Immigration is near the top of the list of issues Americans find "the most worrying," according to a new poll conducted for NPR by the research firm Ipsos.

But Americans' views on immigration diverge sharply depending on party affiliation, where in the country we live, and whether we know people who were born outside the United States.

To explore some of the poll's findings, we went to the small town of Galax, in rural southwestern Virginia, which has one of the fastest-growing Hispanic populations in the state. There, we found a community that holds many of the complicated — often conflicting — views on immigration that the nation does.

About 7,000 people live in Galax, set in the gorgeous Blue Ridge Mountains, close by the North Carolina border.

"When I was growing up, Galax was very white; a very traditional small-town mountain community," says Elizabeth Stringer, 40, who teaches English as a Second Language at the high school.

Over the past 18 years, she's seen her student caseload balloon.

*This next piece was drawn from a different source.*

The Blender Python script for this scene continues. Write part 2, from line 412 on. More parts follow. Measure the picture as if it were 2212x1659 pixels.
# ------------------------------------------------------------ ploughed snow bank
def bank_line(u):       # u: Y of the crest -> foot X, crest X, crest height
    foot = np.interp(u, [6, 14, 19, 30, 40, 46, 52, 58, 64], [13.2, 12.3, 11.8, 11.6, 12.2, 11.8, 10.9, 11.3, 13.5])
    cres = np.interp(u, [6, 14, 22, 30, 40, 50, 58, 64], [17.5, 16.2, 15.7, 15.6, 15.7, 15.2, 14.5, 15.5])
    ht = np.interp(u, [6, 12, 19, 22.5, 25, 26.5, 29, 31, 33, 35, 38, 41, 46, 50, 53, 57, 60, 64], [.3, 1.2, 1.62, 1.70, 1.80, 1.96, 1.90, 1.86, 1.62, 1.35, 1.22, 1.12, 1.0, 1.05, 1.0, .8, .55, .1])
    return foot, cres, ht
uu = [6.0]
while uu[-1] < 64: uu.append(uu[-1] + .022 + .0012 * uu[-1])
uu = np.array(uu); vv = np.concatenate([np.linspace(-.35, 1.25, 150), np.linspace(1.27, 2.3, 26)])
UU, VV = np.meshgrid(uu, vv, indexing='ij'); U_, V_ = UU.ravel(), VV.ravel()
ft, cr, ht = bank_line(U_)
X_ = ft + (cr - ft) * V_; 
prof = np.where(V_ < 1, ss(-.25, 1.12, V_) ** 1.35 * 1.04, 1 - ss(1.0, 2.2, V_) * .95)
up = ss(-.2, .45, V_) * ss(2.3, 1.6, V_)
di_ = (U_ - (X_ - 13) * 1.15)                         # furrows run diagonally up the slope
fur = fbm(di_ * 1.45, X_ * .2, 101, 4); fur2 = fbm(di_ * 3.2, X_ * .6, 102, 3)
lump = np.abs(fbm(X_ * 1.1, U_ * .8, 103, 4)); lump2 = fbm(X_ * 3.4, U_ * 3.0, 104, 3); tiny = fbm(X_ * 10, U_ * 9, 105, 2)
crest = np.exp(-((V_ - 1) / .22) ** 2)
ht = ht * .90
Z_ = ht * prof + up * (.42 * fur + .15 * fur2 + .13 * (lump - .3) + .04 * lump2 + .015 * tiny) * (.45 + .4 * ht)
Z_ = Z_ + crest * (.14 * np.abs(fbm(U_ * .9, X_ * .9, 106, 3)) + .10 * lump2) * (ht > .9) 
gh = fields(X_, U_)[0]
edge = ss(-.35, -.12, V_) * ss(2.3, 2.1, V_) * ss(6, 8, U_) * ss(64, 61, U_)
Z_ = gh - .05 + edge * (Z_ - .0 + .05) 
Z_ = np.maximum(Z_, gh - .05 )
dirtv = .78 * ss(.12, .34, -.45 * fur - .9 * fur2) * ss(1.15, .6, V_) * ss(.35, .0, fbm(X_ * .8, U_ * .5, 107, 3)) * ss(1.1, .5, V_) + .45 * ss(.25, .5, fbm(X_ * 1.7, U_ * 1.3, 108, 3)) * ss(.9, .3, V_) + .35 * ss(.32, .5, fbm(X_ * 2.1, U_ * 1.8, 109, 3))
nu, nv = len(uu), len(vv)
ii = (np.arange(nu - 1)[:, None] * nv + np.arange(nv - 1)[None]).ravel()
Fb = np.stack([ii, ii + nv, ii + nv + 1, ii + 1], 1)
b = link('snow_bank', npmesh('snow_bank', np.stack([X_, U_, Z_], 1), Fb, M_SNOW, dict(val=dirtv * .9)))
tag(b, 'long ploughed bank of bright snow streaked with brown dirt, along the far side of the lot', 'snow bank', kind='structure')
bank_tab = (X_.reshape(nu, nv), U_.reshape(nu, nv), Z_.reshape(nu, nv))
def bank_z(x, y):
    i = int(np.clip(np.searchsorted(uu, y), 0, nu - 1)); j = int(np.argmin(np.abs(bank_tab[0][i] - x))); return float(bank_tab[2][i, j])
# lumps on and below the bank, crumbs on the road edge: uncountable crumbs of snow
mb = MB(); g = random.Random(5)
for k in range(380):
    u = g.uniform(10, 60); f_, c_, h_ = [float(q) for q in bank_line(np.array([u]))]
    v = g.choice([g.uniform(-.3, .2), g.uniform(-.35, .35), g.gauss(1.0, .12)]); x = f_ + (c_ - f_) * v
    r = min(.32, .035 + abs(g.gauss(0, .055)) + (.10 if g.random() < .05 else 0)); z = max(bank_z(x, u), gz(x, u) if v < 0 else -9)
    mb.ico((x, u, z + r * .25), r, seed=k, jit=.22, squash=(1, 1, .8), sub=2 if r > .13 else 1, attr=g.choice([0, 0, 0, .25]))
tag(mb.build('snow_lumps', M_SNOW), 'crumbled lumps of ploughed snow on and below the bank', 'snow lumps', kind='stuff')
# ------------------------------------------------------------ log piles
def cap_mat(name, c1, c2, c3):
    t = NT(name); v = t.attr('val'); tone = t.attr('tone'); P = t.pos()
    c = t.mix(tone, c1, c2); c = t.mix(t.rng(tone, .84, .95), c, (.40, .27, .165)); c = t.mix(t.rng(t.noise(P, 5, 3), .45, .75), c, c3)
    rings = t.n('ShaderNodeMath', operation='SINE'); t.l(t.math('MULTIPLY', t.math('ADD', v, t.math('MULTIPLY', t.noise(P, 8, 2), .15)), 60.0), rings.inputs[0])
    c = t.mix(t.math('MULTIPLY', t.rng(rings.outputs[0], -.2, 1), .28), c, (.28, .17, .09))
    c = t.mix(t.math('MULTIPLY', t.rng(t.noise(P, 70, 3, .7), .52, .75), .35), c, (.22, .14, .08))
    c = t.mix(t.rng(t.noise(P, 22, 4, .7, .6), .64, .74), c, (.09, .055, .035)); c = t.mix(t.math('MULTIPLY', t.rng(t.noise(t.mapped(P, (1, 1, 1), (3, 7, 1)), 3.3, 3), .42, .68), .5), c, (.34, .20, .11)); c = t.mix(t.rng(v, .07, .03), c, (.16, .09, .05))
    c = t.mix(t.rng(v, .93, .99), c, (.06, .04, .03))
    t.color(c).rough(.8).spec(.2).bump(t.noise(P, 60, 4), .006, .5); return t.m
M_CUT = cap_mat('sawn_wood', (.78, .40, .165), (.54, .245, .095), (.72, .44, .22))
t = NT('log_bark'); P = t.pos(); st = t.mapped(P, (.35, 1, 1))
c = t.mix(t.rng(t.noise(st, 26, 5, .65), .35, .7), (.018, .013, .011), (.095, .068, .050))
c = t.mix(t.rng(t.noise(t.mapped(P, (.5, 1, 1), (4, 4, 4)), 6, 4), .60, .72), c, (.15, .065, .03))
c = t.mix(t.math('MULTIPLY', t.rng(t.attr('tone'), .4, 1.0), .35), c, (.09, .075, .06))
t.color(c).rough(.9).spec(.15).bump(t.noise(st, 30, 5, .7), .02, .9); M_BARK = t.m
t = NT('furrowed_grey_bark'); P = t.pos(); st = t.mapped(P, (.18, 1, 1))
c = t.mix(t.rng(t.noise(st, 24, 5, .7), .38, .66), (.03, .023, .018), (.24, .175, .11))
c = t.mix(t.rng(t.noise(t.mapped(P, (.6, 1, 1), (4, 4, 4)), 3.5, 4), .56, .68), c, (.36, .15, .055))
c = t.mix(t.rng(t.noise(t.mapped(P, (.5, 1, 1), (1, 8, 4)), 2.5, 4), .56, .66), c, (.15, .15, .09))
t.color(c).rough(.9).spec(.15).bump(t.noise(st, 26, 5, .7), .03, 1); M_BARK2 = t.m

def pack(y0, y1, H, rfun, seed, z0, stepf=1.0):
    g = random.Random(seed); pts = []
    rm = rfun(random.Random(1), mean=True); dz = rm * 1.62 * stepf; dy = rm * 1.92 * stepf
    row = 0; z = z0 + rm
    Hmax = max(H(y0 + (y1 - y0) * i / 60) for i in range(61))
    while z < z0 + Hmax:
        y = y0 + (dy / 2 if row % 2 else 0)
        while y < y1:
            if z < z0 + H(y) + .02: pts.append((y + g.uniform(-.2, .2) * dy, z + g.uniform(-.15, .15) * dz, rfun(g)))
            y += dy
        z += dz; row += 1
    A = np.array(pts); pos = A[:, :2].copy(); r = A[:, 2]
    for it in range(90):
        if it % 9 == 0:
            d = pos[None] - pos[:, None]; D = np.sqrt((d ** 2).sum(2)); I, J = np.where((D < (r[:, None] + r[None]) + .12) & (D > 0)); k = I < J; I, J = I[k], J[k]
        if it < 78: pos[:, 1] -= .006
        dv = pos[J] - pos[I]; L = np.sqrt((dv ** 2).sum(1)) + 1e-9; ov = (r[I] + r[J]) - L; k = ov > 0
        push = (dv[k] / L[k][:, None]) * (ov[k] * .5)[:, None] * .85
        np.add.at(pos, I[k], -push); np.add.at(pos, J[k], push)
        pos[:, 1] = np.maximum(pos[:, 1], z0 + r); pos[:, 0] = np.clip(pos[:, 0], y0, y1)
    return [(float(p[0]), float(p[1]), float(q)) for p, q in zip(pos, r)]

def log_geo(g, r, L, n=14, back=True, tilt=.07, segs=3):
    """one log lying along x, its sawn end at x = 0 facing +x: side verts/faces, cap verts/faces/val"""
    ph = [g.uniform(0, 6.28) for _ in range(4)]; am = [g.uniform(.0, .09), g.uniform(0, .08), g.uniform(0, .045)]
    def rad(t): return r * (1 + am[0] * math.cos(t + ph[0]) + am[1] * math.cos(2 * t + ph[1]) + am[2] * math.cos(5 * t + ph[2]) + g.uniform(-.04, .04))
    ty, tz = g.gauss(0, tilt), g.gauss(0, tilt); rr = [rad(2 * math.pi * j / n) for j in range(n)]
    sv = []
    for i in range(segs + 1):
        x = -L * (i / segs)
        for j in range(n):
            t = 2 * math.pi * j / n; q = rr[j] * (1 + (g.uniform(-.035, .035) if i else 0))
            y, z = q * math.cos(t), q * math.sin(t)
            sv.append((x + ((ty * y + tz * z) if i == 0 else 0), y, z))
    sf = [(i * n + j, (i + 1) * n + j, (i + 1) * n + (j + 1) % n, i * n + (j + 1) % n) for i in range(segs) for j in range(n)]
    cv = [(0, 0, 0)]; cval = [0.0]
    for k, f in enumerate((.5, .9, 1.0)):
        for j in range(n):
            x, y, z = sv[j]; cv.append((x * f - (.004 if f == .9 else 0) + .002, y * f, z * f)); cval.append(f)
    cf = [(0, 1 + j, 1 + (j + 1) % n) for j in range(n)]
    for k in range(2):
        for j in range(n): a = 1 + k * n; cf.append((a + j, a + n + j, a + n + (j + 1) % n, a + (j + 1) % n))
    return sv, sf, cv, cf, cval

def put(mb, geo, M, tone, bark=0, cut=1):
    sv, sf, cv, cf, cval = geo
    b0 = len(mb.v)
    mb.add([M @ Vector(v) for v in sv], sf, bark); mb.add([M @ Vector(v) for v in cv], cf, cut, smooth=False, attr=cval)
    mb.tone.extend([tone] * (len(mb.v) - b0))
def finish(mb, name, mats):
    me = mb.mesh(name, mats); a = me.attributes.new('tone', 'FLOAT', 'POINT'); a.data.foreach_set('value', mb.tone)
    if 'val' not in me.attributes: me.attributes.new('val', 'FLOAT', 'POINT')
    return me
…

In the Galax schools now, almost a third of the students are Hispanic.

Most of Stringer's students came from Mexico, but recently, she's been teaching more kids who fled from Honduras. "Some of them through the desert," she says, "some of them crawling through sewer pipes and being lost just to get here.

"I feel like anyone who can turn someone away who has done that to have a chance to live is just wrong."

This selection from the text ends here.